Digital Photo Printing

Print size limits

What is the Smallest print size?
  • Above this print density, pixels begin to blur together so information will be lost.
  • At about 2 DPP (print dots per pixel), individual pixels can be visually unique colors; though pixel color depth will be poor.
  • Example: With a Canon 40D and a 1200 DPI printer, 1200 DPI / 2 DPP = 600 PPI. So, for 2592x3888 pixel images, the lower limit is a 4x6 inch print
  • Note: that a Canon Pixma Pro 9000 claims a 1200x2400 DPI print resolution but testing with the CT-PrinterTest target suggests a 400 DPI maximum to retain any visible definition of features.
What is the Largest print size?
  • Below this print density, color print density is wasted. This value is dependent on viewing distance.
  • Example: With 16 DPP to provide full 8-bit color depth with a 1200 DPI printer -- 1200 DPI / 16 DPP = 75 PPI. So, for 2592x3888 images, the upper limit is a 34x51 inch print.
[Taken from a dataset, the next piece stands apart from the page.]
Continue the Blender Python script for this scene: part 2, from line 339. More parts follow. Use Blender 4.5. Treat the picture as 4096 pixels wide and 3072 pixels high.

However, the viewing distance would have to be about 60 inches to keep the pixels "just visible" and would require a 36 inch printer. A compromise at a 6-bit color depth per pixel would allow a 150 PPI print and so a 17x26 inch print. This is still large. A more common print paper is 13x19 inch which requires 200 PPI. 200 PPI is convenient because of reduced conversion errors as 1200 DPI divides nicely by 200 PPI.
  • Note: 400 DPI is the printer dot resolution, not the image PPI which represents the number of pixels printed per inch. DPI/PPI = DPP (the number of dots printed per pixel). If DPP = 1, then color resolution would be terrible; just a single dot to describe a 24-bit JPEG pixel.